Tsabit langsung menghindari majlis Rasulullah Saw –meskipun ia amat cinta kepada Beliau- ia terus berada di rumahnya sehingga ia hampir tidak pernah meninggalkan rumah tersebut kecuali untuk menunaikan shalat berjamaah.

Rasul Saw merasa kehilangan Tsabit dan Beliau bersabda: “Siapa yang dapat membawa kabar tentang Tsabit kepadaku?”

Salah seorang dari suku Anshar: “Saya yang akan melakukannya, ya Rasulullah!”

Maka orang tersebut mendatangi rumah Tsabit dan mendapati Tsabit sedang berada di dalam rumah sambil bersedih dan menundukkan kepalanya. Orang Anshar tersebut bertanya kepada Tsabit: “Apa kabar, wahai Abu Muhammad?” Tsabit menjawab: “Kabar buruk.”
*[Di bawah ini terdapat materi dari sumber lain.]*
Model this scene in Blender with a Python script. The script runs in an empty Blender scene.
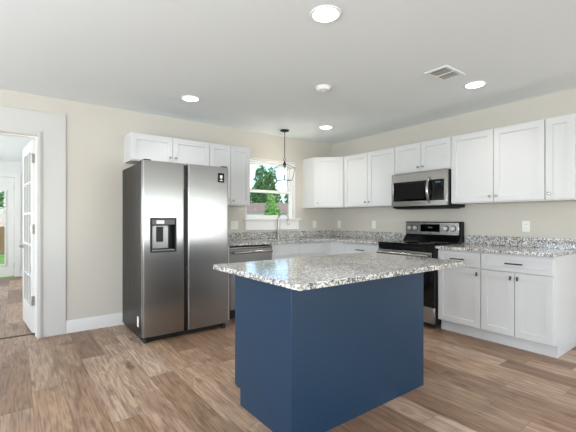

Orang Anshar tadi bertanya: “Mengapa demikian?” Tsabit menjawab: “Engkau sudah tahu bahwa aku adalah orang yang bersuara keras. Seringkali suaraku melewati suara Rasulullah Saw, sedangkan Al Qur’an telah menurunkan ayat tentang hal ini sebagaimana engkau ketahui. Aku menduga bahwa seluruh amalku telah terhapus dan aku termasuk ahli neraka.”

Orang Anshar tersebut kembali menemui Rasulullah Saw dan menceritakan kepada Beliau apa yang telah ia lihat dan ia dengar. Maka Rasul Saw bersabda: “Pergi dan temuilah dia dan katakan padanya bahwa engkau bukanlah ahli neraka akan tetapi engkau ahli surga.”

Dan inilah kabar gembira terhebat yang pernah didengar oleh Tsabit yang senantiasa ia harapkan semasa hidupnya.

Tsabit bin Qais turut serta dalam setiap peperangan yang dilakukan Rasulullah Saw selain Badr. Ia menyeburkan dirinya di medan perang demi mencari syahadah sebagaimana yang telah dijanjikan Rasulullah Saw kepadanya. Akan tetapi ia selalu tidak menemukannya, padahal jaraknya dengan kematian sudah amat dekat.

Hingga terjadilah peperangan melawan kemurtadan antara pasukan muslimin dan Musailamah Al Kadzzab pada masa Abu Bakar As Shiddiq ra.

Pada perang tersebut Tsabit bin Qais menjadi amir pasukan suku Anshar, Salim budak Abu Hudzaifah menjadi amir pasukan suku Muhajirin sedangkan yang menjadi panglima pasukan adalah Khalid bin Walid. Ia menjadi panglima pasukan atas semua golongan baik Anshar, Muhajirin maupun orang-orang badui.